The assistant said: “Don't you know we've gone metric?” The customer said: “Okay, then, I'll have two two-metre lengths of 7.5cms x 5cms.” To which the lad replied: “No, we can't do that. We've only gone metric on lengths, not widths.”

Never let the facts get in the way of a good slogan. The Guardian celebrates its 200th anniversary this year and its website carries the stirring words: “Times change but the Guardian's values don't.”

Sounds great, doesn't it? But let us hope it's not true. For if Britain's leading left-wing newspaper really does cling to its values of 1821 then it sees nothing wrong in profiteering from slavery or forcing striking employees back to work.

The Guardian's connection to the slave-based 19th century cotton trade are so well established and so troubling that the newspaper itself has ordered a full inquiry. The author Tony Parsons started an online petition and tweeted: “Shameful links to slave-owning Confederate south. Built on the profits of cotton fields. Shut down The Guardian Newspaper.” More than 24,000 people signed it.

If I ran the Guardian I'd quietly drop the slogan about ye olde values. In any case, there's nothing particularly noble about clinging to one belief-system all your life. Real progress comes in finding a better way, changing your mind and moving on.

Here's a cause for our age that the Guardian seems to have overlooked. Why have the public been offered a choice of only gender-specific names for the two newly-hatched ravens at the Tower of London?
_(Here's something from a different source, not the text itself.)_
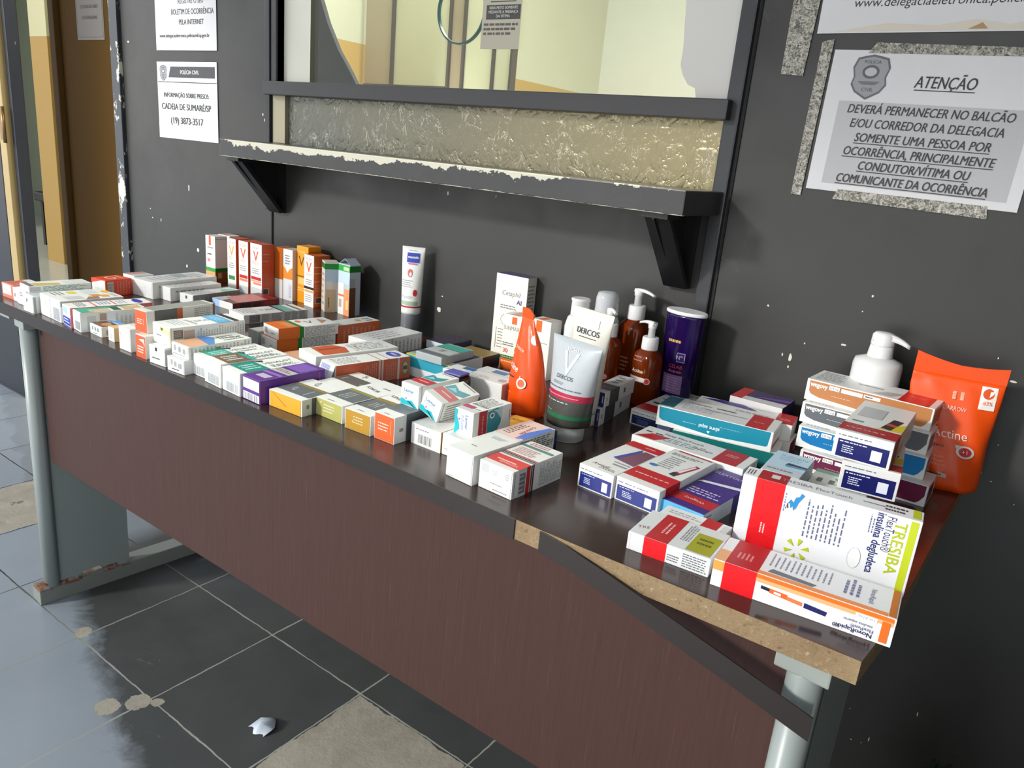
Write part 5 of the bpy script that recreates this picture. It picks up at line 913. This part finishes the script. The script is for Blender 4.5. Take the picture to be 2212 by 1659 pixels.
FT = [('r', 0, .04, 1, .24, '#A8141A'), ('l', .1, .12, .85, .15, 1, '#E8B4B4', {'dens': 1}), ('p', [(.55, .26), (1, .28), (1, .52), (.80, .40)], '#CFC22A'), ('p', [(.62, .30), (.80, .28), (.92, .58), (.74, .60)], '#16161A'), ('p', [(.66, .40), (.84, .38), (.86, .44), (.70, .47)], '#C04A3A'), ('r', .1, .32, .3, .35, '#4A7A74'), ('r', .10, .5, .55, .8, '#B9BDBC')]
for k, lab in (('R19', 'lower navy ended carton of two resting in front of the stack'), ('R18', 'upper navy ended carton with a red band and black pen, in front of the stack')):
    box(k, lab, group='two navy ended cartons before the stack', F=[('r', .07, .06, .95, .70, '#0E1560'), ('l', .06, .80, .75, .88, 1, '#6A6E84'), ('l', .10, .58, .60, .66, 1, '#E6EAF6', {'dens': 1}), ('l', .16, .22, .40, .52, 4, '#E6EAF6', {'dens': 1}), ('r', .66, .18, .84, .56, '#E6EAF6')], T=FT, R=[('r', .04, 0, .26, 1, '#8E1418'), ('p', [(.3, .1), (.5, .1), (.5, .5), (.3, .3)], '#CFC22A')])

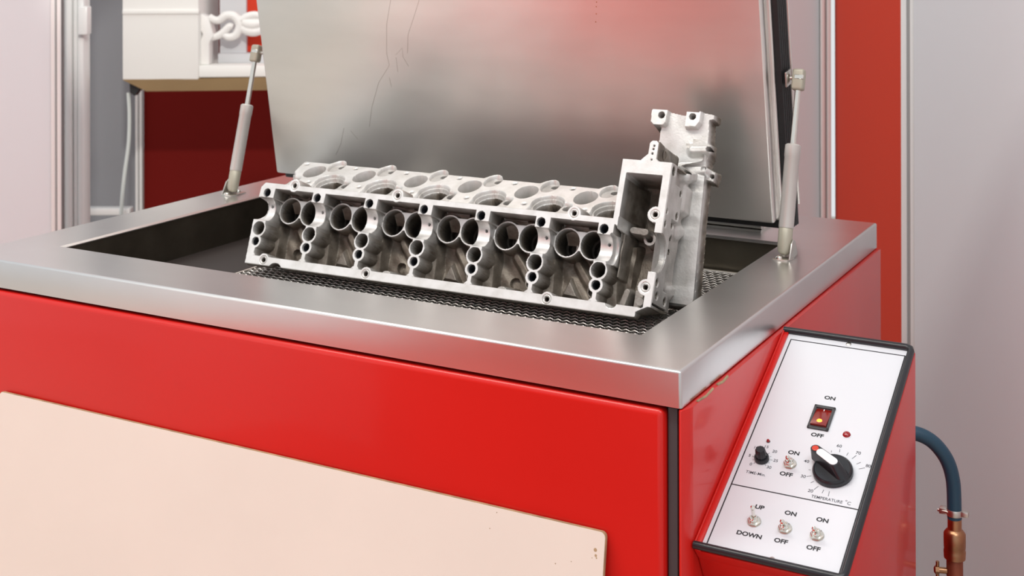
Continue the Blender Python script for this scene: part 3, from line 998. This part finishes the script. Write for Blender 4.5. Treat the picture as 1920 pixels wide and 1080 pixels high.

How dare we humans impose such outdated and sexist restrictions on birds who might self-identify as the opposite sex?

It is every chick's right be a cock and every cock's right to lay an egg. You cannot pigeon-hole a raven. The campaign starts now.

At this stage in writing the column I take a break to explain to our 15-month-old grandson that whacking Gran on the head with a helicopter made everybody very sad. This is the language of modern child rearing. Nobody is bad or naughty or angry; we just avoid things that make other people sad.

At nursery, the kids are taught to have “kind hands” and the old “naughty step” has become simply “the step.” In the meantime, being a repressive old reactionary, I have hidden the helicopter.

Builders working at a school in Queensland, Australia found a rare giant wood moth, a huge critter with a 12-inch wingspan. Teachers turned the event into a creative-writing project for a class of nine-year-olds.

The head teacher reported: “The students wrote some very creative, imaginative pieces of writing – including Mrs Wilson getting eaten by the giant wood moth.”

We are not told who Mrs Wilson is but I bet she's thrilled.